Start of SUPPLIED DATA

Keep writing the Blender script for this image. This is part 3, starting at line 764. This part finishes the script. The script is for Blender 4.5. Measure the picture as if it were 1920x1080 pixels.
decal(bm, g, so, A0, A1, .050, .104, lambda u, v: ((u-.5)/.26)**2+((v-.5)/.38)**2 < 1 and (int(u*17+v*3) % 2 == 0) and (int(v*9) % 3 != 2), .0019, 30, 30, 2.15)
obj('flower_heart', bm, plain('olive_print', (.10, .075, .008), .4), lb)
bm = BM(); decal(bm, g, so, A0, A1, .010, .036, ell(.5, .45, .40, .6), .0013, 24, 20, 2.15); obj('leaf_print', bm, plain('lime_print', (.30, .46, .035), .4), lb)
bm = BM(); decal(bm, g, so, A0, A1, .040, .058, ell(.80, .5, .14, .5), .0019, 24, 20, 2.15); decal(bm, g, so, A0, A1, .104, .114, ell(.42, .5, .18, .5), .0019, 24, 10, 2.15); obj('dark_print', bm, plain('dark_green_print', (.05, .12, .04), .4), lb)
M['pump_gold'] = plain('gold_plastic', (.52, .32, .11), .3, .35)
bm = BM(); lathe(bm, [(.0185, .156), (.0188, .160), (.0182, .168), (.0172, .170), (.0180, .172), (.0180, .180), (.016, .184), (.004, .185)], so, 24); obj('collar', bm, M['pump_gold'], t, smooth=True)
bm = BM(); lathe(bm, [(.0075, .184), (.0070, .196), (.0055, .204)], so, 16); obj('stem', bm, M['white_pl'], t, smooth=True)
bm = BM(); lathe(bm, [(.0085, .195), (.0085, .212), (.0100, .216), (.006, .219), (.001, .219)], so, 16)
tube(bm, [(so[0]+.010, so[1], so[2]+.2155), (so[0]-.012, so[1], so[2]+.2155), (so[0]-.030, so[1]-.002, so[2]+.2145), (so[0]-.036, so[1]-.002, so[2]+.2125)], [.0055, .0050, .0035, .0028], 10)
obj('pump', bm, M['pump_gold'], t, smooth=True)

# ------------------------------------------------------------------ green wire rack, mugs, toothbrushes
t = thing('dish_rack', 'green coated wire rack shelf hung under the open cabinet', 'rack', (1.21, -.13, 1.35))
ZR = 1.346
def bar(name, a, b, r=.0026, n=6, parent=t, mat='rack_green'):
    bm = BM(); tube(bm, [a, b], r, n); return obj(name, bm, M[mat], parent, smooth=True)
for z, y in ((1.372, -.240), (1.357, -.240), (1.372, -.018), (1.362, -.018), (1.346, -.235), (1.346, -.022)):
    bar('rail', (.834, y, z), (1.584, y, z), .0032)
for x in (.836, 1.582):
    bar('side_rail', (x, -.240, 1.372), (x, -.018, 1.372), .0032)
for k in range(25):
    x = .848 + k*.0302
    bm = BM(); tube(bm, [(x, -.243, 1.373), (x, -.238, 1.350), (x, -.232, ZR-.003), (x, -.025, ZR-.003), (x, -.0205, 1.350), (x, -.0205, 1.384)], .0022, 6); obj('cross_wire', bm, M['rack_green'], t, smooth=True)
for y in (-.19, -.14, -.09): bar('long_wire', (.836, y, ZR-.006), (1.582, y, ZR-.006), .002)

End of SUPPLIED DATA

GOAL OF THE EXERCISE | All of the material above needs to be retyped word for word.

RESPONSE TO THIS TASK |
Keep writing the Blender script for this image. This is part 3, starting at line 764. This part finishes the script. The script is for Blender 4.5. Measure the picture as if it were 1920x1080 pixels.
decal(bm, g, so, A0, A1, .050, .104, lambda u, v: ((u-.5)/.26)**2+((v-.5)/.38)**2 < 1 and (int(u*17+v*3) % 2 == 0) and (int(v*9) % 3 != 2), .0019, 30, 30, 2.15)
obj('flower_heart', bm, plain('olive_print', (.10, .075, .008), .4), lb)
bm = BM(); decal(bm, g, so, A0, A1, .010, .036, ell(.5, .45, .40, .6), .0013, 24, 20, 2.15); obj('leaf_print', bm, plain('lime_print', (.30, .46, .035), .4), lb)
bm = BM(); decal(bm, g, so, A0, A1, .040, .058, ell(.80, .5, .14, .5), .0019, 24, 20, 2.15); decal(bm, g, so, A0, A1, .104, .114, ell(.42, .5, .18, .5), .0019, 24, 10, 2.15); obj('dark_print', bm, plain('dark_green_print', (.05, .12, .04), .4), lb)
M['pump_gold'] = plain('gold_plastic', (.52, .32, .11), .3, .35)
bm = BM(); lathe(bm, [(.0185, .156), (.0188, .160), (.0182, .168), (.0172, .170), (.0180, .172), (.0180, .180), (.016, .184), (.004, .185)], so, 24); obj('collar', bm, M['pump_gold'], t, smooth=True)
bm = BM(); lathe(bm, [(.0075, .184), (.0070, .196), (.0055, .204)], so, 16); obj('stem', bm, M['white_pl'], t, smooth=True)
bm = BM(); lathe(bm, [(.0085, .195), (.0085, .212), (.0100, .216), (.006, .219), (.001, .219)], so, 16)
tube(bm, [(so[0]+.010, so[1], so[2]+.2155), (so[0]-.012, so[1], so[2]+.2155), (so[0]-.030, so[1]-.002, so[2]+.2145), (so[0]-.036, so[1]-.002, so[2]+.2125)], [.0055, .0050, .0035, .0028], 10)
obj('pump', bm, M['pump_gold'], t, smooth=True)

# ------------------------------------------------------------------ green wire rack, mugs, toothbrushes
t = thing('dish_rack', 'green coated wire rack shelf hung under the open cabinet', 'rack', (1.21, -.13, 1.35))
ZR = 1.346
def bar(name, a, b, r=.0026, n=6, parent=t, mat='rack_green'):
    bm = BM(); tube(bm, [a, b], r, n); return obj(name, bm, M[mat], parent, smooth=True)
for z, y in ((1.372, -.240), (1.357, -.240), (1.372, -.018), (1.362, -.018), (1.346, -.235), (1.346, -.022)):
    bar('rail', (.834, y, z), (1.584, y, z), .0032)
for x in (.836, 1.582):
    bar('side_rail', (x, -.240, 1.372), (x, -.018, 1.372), .0032)
for k in range(25):
    x = .848 + k*.0302
    bm = BM(); tube(bm, [(x, -.243, 1.373), (x, -.238, 1.350), (x, -.232, ZR-.003), (x, -.025, ZR-.003), (x, -.0205, 1.350), (x, -.0205, 1.384)], .0022, 6); obj('cross_wire', bm, M['rack_green'], t, smooth=True)
for y in (-.19, -.14, -.09): bar('long_wire', (.836, y, ZR-.006), (1.582, y, ZR-.006), .002)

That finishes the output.